Court of Appeal Reverses Own Decision in WING CHUN Case


  • The First-Instance IP Court rejected a request for the invalidation of the mark WING CHUN in Classes 41 and 45, and the Court of Appeal affirmed
  • On further appeal, the Court of Appeal reversed its own opinion
  • The court held that the mark should be invalidated for some of the remaining services in Class 41

Background

In 2011 the defendant applied to register the trademark WING CHUN in Classes 41 and 45, including sports activities, educational services, organisation of symposiums and conferences, publication of magazines and newspapers, production of films and radio-television programmes, legal services and security services.

The education, sports, culture and entertainment services were removed ex officio from the list of goods and services by the Turkish Patent and Trademark Office based on absolute grounds of refusal, as Wing Chun is a traditional Southern Chinese close-range combat style and a form of self-defence. The defendant did not appeal this partial refusal and its trademark was registered for the remaining services in Classes 41 and 45 in 2013.

In 2014 the plaintiff, an autonomous sports federation operating under the supervision of the General Directorate of Youth and Sports, requested the invalidation of the WING CHUN trademark, arguing that, according to the rule of law, marks which consist, exclusively or mainly, of signs or names used by everyone in a field of trade, or which serve to distinguish those that belong to a specific professional, artistic or commercial group, shall not be registered.

First and second-instance decisions

The First-Instance IP Court accepted that ‘Wing Chun’ is the name of a type of sport, but rejected the invalidation request. The court reasoned that the mark was distinctive for the remaining services in Classes 41 and 45 (not including sport services) and did not serve to distinguish a specific professional, artistic or commercial group, as claimed by the plaintiff.

Following a first appeal by the plaintiff, the decision of the First-Instance IP Court was approved by the 11 Civil Chamber of the Court of Appeal.

Decision on further appeal

Upon further appeal, the same chamber of the Court of Appeal reversed its opinion and held that the WING CHUN mark should be invalidated for some of the remaining services in Class 41 (ie, organisation of symposiums and conferences, publication of magazines and newspapers, production of films and radio-television programmes), since it was a sign which is used by everyone in the trade and, thus, cannot be monopolised by a single party through trademark registration, in light of the aforementioned rule of law.

Comment

This decision is interesting since it is very rare for the Court of Appeal to do a complete U-turn on the same subject, as both first appeals and review applications are examined by the same chamber of the Court of Appeal - namely, the 11 Civil Chamber. Keeping that in mind, clients are advised to exhaust all possible steps of appeal against an unfavourable decision rendered by the lower courts or even the Court of Appeal itself.

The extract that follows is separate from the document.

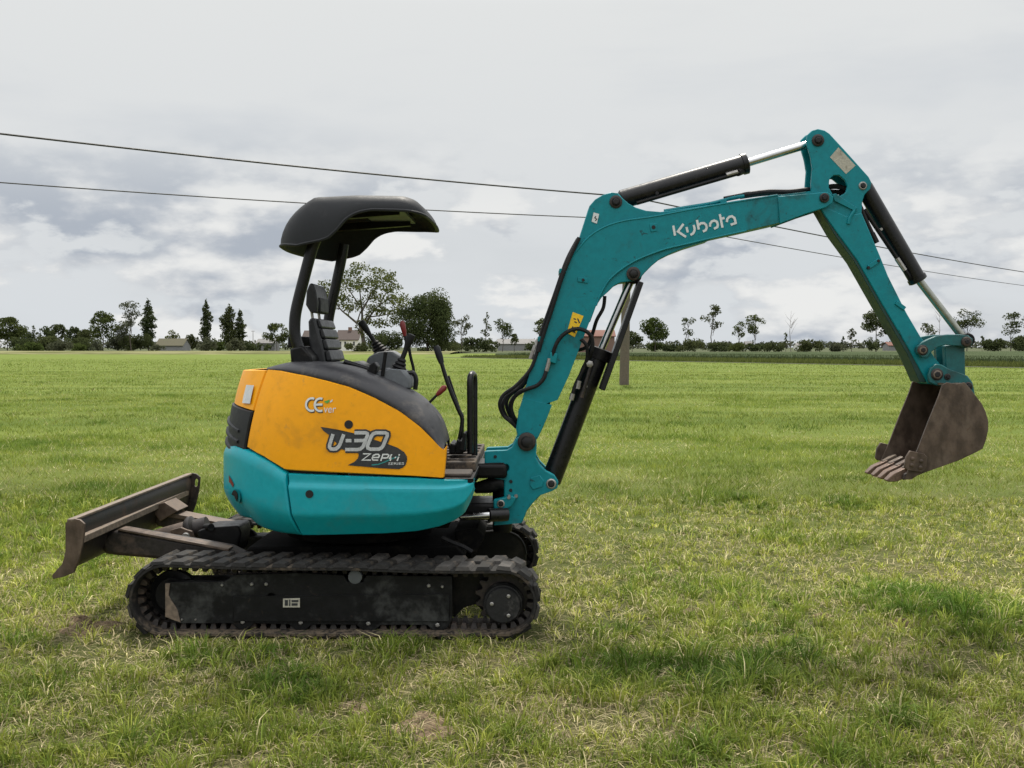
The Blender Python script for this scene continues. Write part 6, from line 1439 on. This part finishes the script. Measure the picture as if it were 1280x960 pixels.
def grass():
    rng = np.random.default_rng(21); V5, C5, V3, C3 = [], [], [], []
    bands = [(3.2, 4.6, 520, 20, 1.0), (4.6, 6.6, 400, 18, 1.05), (6.6, 10, 300, 14, 1.3), (10, 17, 1250, 0, 1.6), (17, 32, 320, 0, 2.3), (32, 62, 70, 0, 3.8), (62, 130, 11, 0, 7.0)]
    for d0, d1, den, per_tuft, wf in bands:
        kind = 5 if per_tuft else 3
        half = (640 / FPX + (.06 if per_tuft else .30)); mg = 1.5; wl = lambda d: d * half + mg
        area = (wl(d0) + wl(d1)) * (d1 - d0); n = int(area * den)
        d = np.sqrt(d0 ** 2 + (d1 ** 2 - d0 ** 2) * rng.random(n)); x = (rng.random(n) * 2 - 1) * (d * half + mg) - d * math.tan(YAW); y = d - DCAM
        la = None; th = np.ones(n); tt = np.zeros(n)
        if per_tuft:                                          # blades fan out of tufts; a tenth of them are long and rank
            th = np.exp(rng.normal(size=n) * .30); tt = rng.normal(size=n); cnt = np.maximum(3, rng.poisson(per_tuft, n) * np.clip(th, .5, 1.7)).astype(int)
            th, tt, x, y = (np.repeat(q, cnt) for q in (th, tt, x, y)); n = len(x); la = rng.random(n) * 2 * np.pi; rad = np.abs(rng.normal(size=n)) * .016 * th
            x = x + np.cos(la) * rad; y = y + np.sin(la) * rad; la = la + rng.normal(size=n) * .5; d = y + DCAM
        if not per_tuft: tt = 3.2 * (.6 * vnoise(x * 9 + 30, y * 9 + 30, 61) + .4 * vnoise(x * 3.1, y * 3.1 + 60, 62) - .5); th = np.exp(.22 * tt)
        A = fbm(x + 50, y + 50, 1.1, 1); B = fbm(x + 20, y + 90, 3.6, 5); D = fbm(x + 70, y + 10, .45, 9)
        lush_shade = np.clip((A - .55) * 3.0 + (B - .5) * 1.8, -1, .75); dry = np.clip((D - (.42 if d1 < 7 else .45 if d1 < 11 else .46)) * 4 + (B - .5) * 2.2 - .5 * lush_shade, 0, 1)
        bare = np.zeros(n)
        for c, r, k in SP:
            q = np.exp(-((x - c.x) ** 2 + (y - c.y) ** 2 * .8) / (r * r) * (.7 + .9 * B))
            if k == 'lush_shade': lush_shade = np.clip(lush_shade + 1.0 * q, -1, 1); dry *= 1 - .8 * q
            else: bare = np.maximum(bare, q * (1.0 if k == 'bare' else 1.1)); dry = np.maximum(dry, q)
        keep = rng.random(n) > np.clip(bare * 1.2 - .1, 0, .80); keep &= rng.random(n) < .40 + .60 * np.clip(.6 + .6 * lush_shade - .45 * dry, 0, 1)
        tx = (x > -1.93) & (x < .03)
        keep &= rng.random(n) < np.where(d > .5 * (62 + 130), 1 - .8 * (d - 96) / 34, 1)
        keep &= ~(tx & (((y > -.005) & (y < .31)) | ((y > 1.245) & (y < 1.56))))
        x, y, lush_shade, dry, B, d, th, tt = x[keep], y[keep], lush_shade[keep], dry[keep], B[keep], d[keep], th[keep], tt[keep]; la = la[keep] if la is not None else None; n = len(x)
        h = th * (.034 + .026 * rng.random(n) + .026 * np.clip(lush_shade, 0, 1) * rng.random(n) + .030 * np.clip(B - .35, 0, 1) * rng.random(n)) * (1 + .12 * (wf - 1)) * np.where(dry > .6, .7, 1)
        h = h * np.where((y < .32) & (y > -.09) & (x > -2.0) & (x < .08), .55, 1)
        wv = (.0030 + .0026 * rng.random(n)) * wf * (1 + .35 * np.clip(lush_shade, 0, 1)); ln = .25 + .9 * rng.random(n) + .5 * dry * rng.random(n)
        straw = rng.random(n) < np.clip(.08 + .36 * dry + .05 * tt, 0, 1) * (1 if d1 < 7 else .75 if d1 < 18 else .35); lying = straw & (rng.random(n) < .45); h = np.where(lying, h * .35, h); ln = np.where(lying, 5.5, ln)
        green = np.array([.135, .200, .026])[None] * (1 - np.clip(lush_shade, 0, 1)[:, None]) + np.array([.095, .170, .022])[None] * np.clip(lush_shade, 0, 1)[:, None]
        yel = np.array([.305, .315, .056])[None]; mixy = np.clip(.31 + .22 * tt + .13 * rng.normal(size=n) + .35 * dry - .35 * np.clip(lush_shade, 0, 1), 0, 1)[:, None]
        col = green * (1 - mixy) + yel * mixy
        col = np.where(straw[:, None], np.array([.52, .46, .25])[None] * (.6 + .6 * rng.random(n))[:, None], col) * (.62 + .72 * rng.random(n))[:, None]
        band = vnoise(x * .03 + 40, y * .45 + .8 * D[keep] + 7, 91); col = col * ((.80 + .42 * band) * np.exp(.16 * tt) * np.interp(d, [6, 12, 40], [1.14, 1.02, .92]))[:, None]
        P0 = np.stack([x, y, np.zeros(n)], 1)
        bl = blade_np(P0, h, wv, ln, rng, 2 if kind == 5 else 1, la); k = bl.shape[1]; cc = np.repeat(np.concatenate([col, np.ones((n, 1))], 1), k, 0)
        (V5 if kind == 5 else V3).append(bl.reshape(-1, 3)); (C5 if kind == 5 else C3).append(cc)
    for d0, d1, den in ((3.2, 5.2, 900), (5.2, 8, 450)):     # dead straw lying between the tufts
        n = int((d1 - d0) * (2 * .508 * (d0 + d1) / 2 + 1.8) * den); d = d0 + (d1 - d0) * rng.random(n); x = (rng.random(n) * 2 - 1) * (d * .508 + .9) - d * math.tan(YAW); y = d - DCAM
        k_ = ~((x > -1.93) & (x < .03) & (((y > -.005) & (y < .31)) | ((y > 1.245) & (y < 1.56)))); x, y = x[k_], y[k_]; n = len(x)
        bl = blade_np(np.stack([x, y, .006 + .012 * rng.random(n)], 1), .010 + .015 * rng.random(n), .0028 + .002 * rng.random(n), 2.5 + 5 * rng.random(n), rng, 2)
        cc = np.array([.40, .33, .19])[None] * (.5 + .8 * rng.random(n))[:, None]; V5.append(bl.reshape(-1, 3)); C5.append(np.repeat(np.concatenate([cc, np.ones((n, 1))], 1), 5, 0))
    V5, C5, V3, C3 = np.concatenate(V5), np.concatenate(C5), np.concatenate(V3), np.concatenate(C3)
    n5, n3 = len(V5) // 5, len(V3) // 3
    me = bpy.data.meshes.new('meadow_grass'); V = np.concatenate([V5, V3]); me.vertices.add(len(V)); me.vertices.foreach_set('co', V.astype(np.float32).ravel())
    i5 = (np.arange(n5) * 5)[:, None]; quad = i5 + np.array([0, 1, 2, 3]); tri = i5 + np.array([3, 2, 4]); t3 = len(V5) + (np.arange(n3) * 3)[:, None] + np.array([0, 1, 2])
    loops = np.concatenate([quad.ravel(), tri.ravel(), t3.ravel()]).astype(np.int32); tot = np.concatenate([np.full(n5, 4), np.full(n5, 3), np.full(n3, 3)]).astype(np.int32); start = np.concatenate([[0], np.cumsum(tot)[:-1]]).astype(np.int32)
    me.loops.add(len(loops)); me.loops.foreach_set('vertex_index', loops); me.polygons.add(len(tot)); me.polygons.foreach_set('loop_start', start); me.polygons.foreach_set('loop_total', tot); me.update()
    at = me.attributes.new('col', 'FLOAT_COLOR', 'POINT'); at.data.foreach_set('color', np.concatenate([C5, C3]).astype(np.float32).ravel())
    me.materials.append(M['grass']); o = bpy.data.objects.new('meadow_grass', me); COL.objects.link(o)
    o['kind'] = 'stuff'; o['label'] = 'short mown meadow grass with dry straw patches'; o['category'] = 'grass'
    print('grass tris', n5 * 3 + n3)
grass()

Further, even though the services related to sports activities had already been removed from the specification of the trademark by the Patent and Trademark Office during the ex officio phase (ie, before registration), the Court of Appeal found that the mark should also be kept free for use by anyone in the trade for other services in Class 41. However, it is not totally clear why the Court of Appeal specified only some services in Class 41 and excluded other services in Classes 41 and 45. For instance, the authors are of the opinion that the WING CHUN mark should also be kept free for use for security services, considering that Wing Chun, as a type of sport, can also be practiced in connection with security services.

The case has now been returned to the First-Instance IP Court for a retrial as per the Court of Appeal’s decision.